◆ **EXERCISE**
Transcribe all of the material exactly. Any picture in it should be left out.

◆ **COLLECTED MATERIAL**

◇ ◇ ◇ ◇

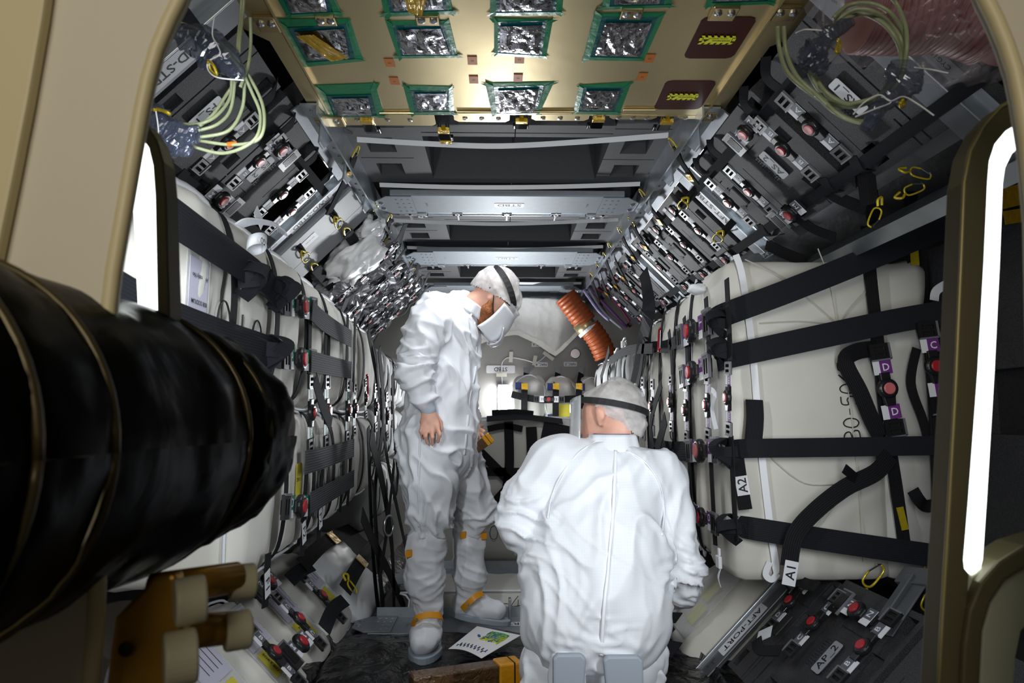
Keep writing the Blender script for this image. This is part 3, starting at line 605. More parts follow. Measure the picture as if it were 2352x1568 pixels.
# yellow snap hooks hanging on the diagonal beams
for (pl, A, B, l) in ((UR, (1575, 470), (1600, 438), 'yellow snap hook at the inner end of the AFT-STBD label'), (UR, (1655, 545), (1680, 515), 'yellow snap hook at the outer end of the AFT-STBD label'), (UL, (770, 512), (752, 478), 'yellow snap hook right of the left FWD-STBD label'), (UL, (695, 590), (676, 556), 'yellow snap hook below the left FWD-STBD label'), (LR, (1590, 1330), (1650, 1400), 'yellow snap hook over the yellow label beside the AFT-PORT beam'), (LR, (1690, 1290), (1740, 1315), 'yellow snap hook under the near corner of the quilted bag')):
    F, l_ = fr(pl, A, B, .035); hook(F, 1.25, l)
    F2 = Fr(F.p(.02, 0, .0), F.v, -F.u, F.n)
    if pl is not LR: strap([F.p(.05, 0, .01), F.p(.10, 0, .0), F.p(.16, 0, -.02)], F.n, .03, 'short black strap tied to the '+l.replace('yellow snap hook ', 'hook '), 'hook_tether', WEBN)
# wide strap hanging over the far upper right foam
strap([UR(1502, 600)+V((-.06, 0, -.06)), PX(.70)(1490, 700), PX(.72)(1478, 780), PX(.74)(1464, 860), PX(.76)(1440, 960)], V((-.6, -.8, 0)), .07, 'wide black strap hanging down over the far right foam and bags')
# FWD tapered padded straps over the grey box
for i, (A, B) in enumerate((((775, 508), (830, 590)), ((700, 590), (772, 672)))):
    hookstrap(UL, A, B, .055, 'padded black strap with amber tape hanging over the grey flat case, %s' % ('upper' if i == 0 else 'lower'), lift=.05, taped=.62, hk=1.3)
# ================================================================ SOFT BAGS
def bag_mb(F, w, h, d, r=.04, bulge=.02, wr=.008, seed=0, n=16, fq=7.):
    """F centre of the front face, n outward; body extends to -d"""
    C = F.p(0, 0, -d/2); H = (w/2, h/2, d/2); mb = MB(); A = (F.u, F.v, F.n)
    def pt(P):
        q = [max(-(H[i]-r), min(H[i]-r, P[i])) for i in range(3)]; D = V([P[i]-q[i] for i in range(3)])
        D = D.normalized() if D.length > 1e-6 else V((0, 0, 0)); x = V(q)+D*r
        s = [P[i]/H[i] for i in range(3)]
        for i in range(3):
            j, k = (i+1) % 3, (i+2) % 3
            if abs(s[i]) > .98: x[i] += math.copysign(bulge*(1 if i == 2 else .1)*(1-s[j]**4)*(1-s[k]**4), s[i])
        g = V((x[0]*fq+seed*7.3, x[1]*fq*.45+seed, x[2]*fq)); e = max(abs(s[0]), abs(s[1]))
        f = wr*noise.noise(g)+wr*1.0*(abs(noise.noise(g*2.3+V((9, 1, seed))))**.5-.35)
        x += D*f if D.length else V((0, 0, 0))
        return C+A[0]*x[0]+A[1]*x[1]+A[2]*x[2]
    for ax in range(3):
        for sg in (-1, 1):
            i, j = (ax+1) % 3, (ax+2) % 3; ni, nj = [max(4, int(n*H[q]*2/max(w, h))) if q != 2 or 1 else 6 for q in (i, j)]
            def f(a, b):
                P = [0, 0, 0]; P[ax] = sg*H[ax]; P[i] = (a*2-1)*H[i]; P[j] = (b*2-1)*H[j]; return pt(P)
            mb.grid(f, ni, nj)
    return mb
def weld(o, dist=1e-4):
    bm = bmesh.new(); bm.from_mesh(o.data); bmesh.ops.remove_doubles(bm, verts=bm.verts, dist=dist); bmesh.ops.recalc_face_normals(bm, faces=bm.faces); bm.to_mesh(o.data); bm.free()
    for p in o.data.polygons: p.use_smooth = True
GL = {'0': [[(0, .5), (.12, .9), (.35, 1), (.55, .8), (.6, .5), (.52, .15), (.3, 0), (.08, .15), (0, .5)]], '4': [[(.45, 1), (0, .35), (.6, .38)], [(.45, .75), (.42, 0)]], '5': [[(.55, 1), (.08, .97), (.03, .55), (.35, .6), (.55, .35), (.4, .05), (0, .05)]],
      '6': [[(.5, 1), (.1, .6), (.02, .25), (.25, 0), (.52, .2), (.4, .45), (.08, .32)]], '3': [[(0, .9), (.4, 1), (.5, .75), (.2, .55), (.55, .35), (.4, .02), (0, .1)]], 'B': [[(.05, 0), (.05, 1), (.4, .95), (.45, .65), (.1, .52), (.5, .4), (.5, .08), (.05, 0)]],
      '-': [[(.1, .5), (.5, .5)]], '.': [[(.2, 0), (.25, .04)]], 'C': [[(.5, .9), (.2, 1), (0, .5), (.2, 0), (.5, .1)]], '1': [[(.25, 1), (.25, 0)]], ' ': []}
def script(s, F, h, m, parent, th=.0022, name='handwritten_code'):
    mb = MB(); x = -len(s)*.37*h
    for c in s:
        for st in GL[c]: mb.tube(smooth([F.p(x+a*h, (b-.5)*h, .002) for a, b in st], 4), th, 5)
        x += .74*h
    return obj(name, mb, m, parent)
def bag(F, w, h, d, label, r=.04, bulge=.02, wr=.008, seed=0, piping=1, handle=None, code=None, m=None, group=None, name='cargo_bag', n=16, zipper=0, cat='bag', fq=7.):
    t = thing(name, label, cat, F.p(0, 0, -d/2)-V((0, 0, h/2)), group); o = obj('bag_body', bag_mb(F, w, h, d, r, bulge, wr, seed, n, fq), m or BAG, t); weld(o)
    if piping:
        c = r*.6; P = [(w/2-c, -h/2+.03), (w/2-.003, h/2-c*1.6), (w/2-c*1.6, h/2-.003), (-w/2+c*1.6, h/2-.003), (-w/2+.003, h/2-c*1.6), (-w/2+.003, -h/2+c*1.6), (-w/2+c*1.6, -h/2+.003), (w/2-c*1.6, -h/2+.003), (w/2-.003, -h/2+c*1.6)]
        obj('piping', MB().tube(smooth([F.p(a, b, -r*.45) for a, b in P[1:]+P[1:2]], 4), .005 if not zipper else .009, 6), ZIP, t, sm=True)
    if handle:
        for a in handle: obj('webbing_band', MB().ribbon([F.p(a, -h/2-.002, -r), F.p(a, -h/2+.06, bulge*.3+.007), F.p(a+.004, 0, bulge+.009), F.p(a, h/2-.06, bulge*.3+.007), F.p(a, h/2+.004, -r), F.p(a, h/2+.006, -d*.7)], F.n, .038, .003), WEBN, t)
    return t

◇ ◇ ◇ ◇

◆ **ANSWER IN FULL**
Keep writing the Blender script for this image. This is part 3, starting at line 605. More parts follow. Measure the picture as if it were 2352x1568 pixels.
# yellow snap hooks hanging on the diagonal beams
for (pl, A, B, l) in ((UR, (1575, 470), (1600, 438), 'yellow snap hook at the inner end of the AFT-STBD label'), (UR, (1655, 545), (1680, 515), 'yellow snap hook at the outer end of the AFT-STBD label'), (UL, (770, 512), (752, 478), 'yellow snap hook right of the left FWD-STBD label'), (UL, (695, 590), (676, 556), 'yellow snap hook below the left FWD-STBD label'), (LR, (1590, 1330), (1650, 1400), 'yellow snap hook over the yellow label beside the AFT-PORT beam'), (LR, (1690, 1290), (1740, 1315), 'yellow snap hook under the near corner of the quilted bag')):
    F, l_ = fr(pl, A, B, .035); hook(F, 1.25, l)
    F2 = Fr(F.p(.02, 0, .0), F.v, -F.u, F.n)
    if pl is not LR: strap([F.p(.05, 0, .01), F.p(.10, 0, .0), F.p(.16, 0, -.02)], F.n, .03, 'short black strap tied to the '+l.replace('yellow snap hook ', 'hook '), 'hook_tether', WEBN)
# wide strap hanging over the far upper right foam
strap([UR(1502, 600)+V((-.06, 0, -.06)), PX(.70)(1490, 700), PX(.72)(1478, 780), PX(.74)(1464, 860), PX(.76)(1440, 960)], V((-.6, -.8, 0)), .07, 'wide black strap hanging down over the far right foam and bags')
# FWD tapered padded straps over the grey box
for i, (A, B) in enumerate((((775, 508), (830, 590)), ((700, 590), (772, 672)))):
    hookstrap(UL, A, B, .055, 'padded black strap with amber tape hanging over the grey flat case, %s' % ('upper' if i == 0 else 'lower'), lift=.05, taped=.62, hk=1.3)
# ================================================================ SOFT BAGS
def bag_mb(F, w, h, d, r=.04, bulge=.02, wr=.008, seed=0, n=16, fq=7.):
    """F centre of the front face, n outward; body extends to -d"""
    C = F.p(0, 0, -d/2); H = (w/2, h/2, d/2); mb = MB(); A = (F.u, F.v, F.n)
    def pt(P):
        q = [max(-(H[i]-r), min(H[i]-r, P[i])) for i in range(3)]; D = V([P[i]-q[i] for i in range(3)])
        D = D.normalized() if D.length > 1e-6 else V((0, 0, 0)); x = V(q)+D*r
        s = [P[i]/H[i] for i in range(3)]
        for i in range(3):
            j, k = (i+1) % 3, (i+2) % 3
            if abs(s[i]) > .98: x[i] += math.copysign(bulge*(1 if i == 2 else .1)*(1-s[j]**4)*(1-s[k]**4), s[i])
        g = V((x[0]*fq+seed*7.3, x[1]*fq*.45+seed, x[2]*fq)); e = max(abs(s[0]), abs(s[1]))
        f = wr*noise.noise(g)+wr*1.0*(abs(noise.noise(g*2.3+V((9, 1, seed))))**.5-.35)
        x += D*f if D.length else V((0, 0, 0))
        return C+A[0]*x[0]+A[1]*x[1]+A[2]*x[2]
    for ax in range(3):
        for sg in (-1, 1):
            i, j = (ax+1) % 3, (ax+2) % 3; ni, nj = [max(4, int(n*H[q]*2/max(w, h))) if q != 2 or 1 else 6 for q in (i, j)]
            def f(a, b):
                P = [0, 0, 0]; P[ax] = sg*H[ax]; P[i] = (a*2-1)*H[i]; P[j] = (b*2-1)*H[j]; return pt(P)
            mb.grid(f, ni, nj)
    return mb
def weld(o, dist=1e-4):
    bm = bmesh.new(); bm.from_mesh(o.data); bmesh.ops.remove_doubles(bm, verts=bm.verts, dist=dist); bmesh.ops.recalc_face_normals(bm, faces=bm.faces); bm.to_mesh(o.data); bm.free()
    for p in o.data.polygons: p.use_smooth = True
GL = {'0': [[(0, .5), (.12, .9), (.35, 1), (.55, .8), (.6, .5), (.52, .15), (.3, 0), (.08, .15), (0, .5)]], '4': [[(.45, 1), (0, .35), (.6, .38)], [(.45, .75), (.42, 0)]], '5': [[(.55, 1), (.08, .97), (.03, .55), (.35, .6), (.55, .35), (.4, .05), (0, .05)]],
      '6': [[(.5, 1), (.1, .6), (.02, .25), (.25, 0), (.52, .2), (.4, .45), (.08, .32)]], '3': [[(0, .9), (.4, 1), (.5, .75), (.2, .55), (.55, .35), (.4, .02), (0, .1)]], 'B': [[(.05, 0), (.05, 1), (.4, .95), (.45, .65), (.1, .52), (.5, .4), (.5, .08), (.05, 0)]],
      '-': [[(.1, .5), (.5, .5)]], '.': [[(.2, 0), (.25, .04)]], 'C': [[(.5, .9), (.2, 1), (0, .5), (.2, 0), (.5, .1)]], '1': [[(.25, 1), (.25, 0)]], ' ': []}
def script(s, F, h, m, parent, th=.0022, name='handwritten_code'):
    mb = MB(); x = -len(s)*.37*h
    for c in s:
        for st in GL[c]: mb.tube(smooth([F.p(x+a*h, (b-.5)*h, .002) for a, b in st], 4), th, 5)
        x += .74*h
    return obj(name, mb, m, parent)
def bag(F, w, h, d, label, r=.04, bulge=.02, wr=.008, seed=0, piping=1, handle=None, code=None, m=None, group=None, name='cargo_bag', n=16, zipper=0, cat='bag', fq=7.):
    t = thing(name, label, cat, F.p(0, 0, -d/2)-V((0, 0, h/2)), group); o = obj('bag_body', bag_mb(F, w, h, d, r, bulge, wr, seed, n, fq), m or BAG, t); weld(o)
    if piping:
        c = r*.6; P = [(w/2-c, -h/2+.03), (w/2-.003, h/2-c*1.6), (w/2-c*1.6, h/2-.003), (-w/2+c*1.6, h/2-.003), (-w/2+.003, h/2-c*1.6), (-w/2+.003, -h/2+c*1.6), (-w/2+c*1.6, -h/2+.003), (w/2-c*1.6, -h/2+.003), (w/2-.003, -h/2+c*1.6)]
        obj('piping', MB().tube(smooth([F.p(a, b, -r*.45) for a, b in P[1:]+P[1:2]], 4), .005 if not zipper else .009, 6), ZIP, t, sm=True)
    if handle:
        for a in handle: obj('webbing_band', MB().ribbon([F.p(a, -h/2-.002, -r), F.p(a, -h/2+.06, bulge*.3+.007), F.p(a+.004, 0, bulge+.009), F.p(a, h/2-.06, bulge*.3+.007), F.p(a, h/2+.004, -r), F.p(a, h/2+.006, -d*.7)], F.n, .038, .003), WEBN, t)
    return t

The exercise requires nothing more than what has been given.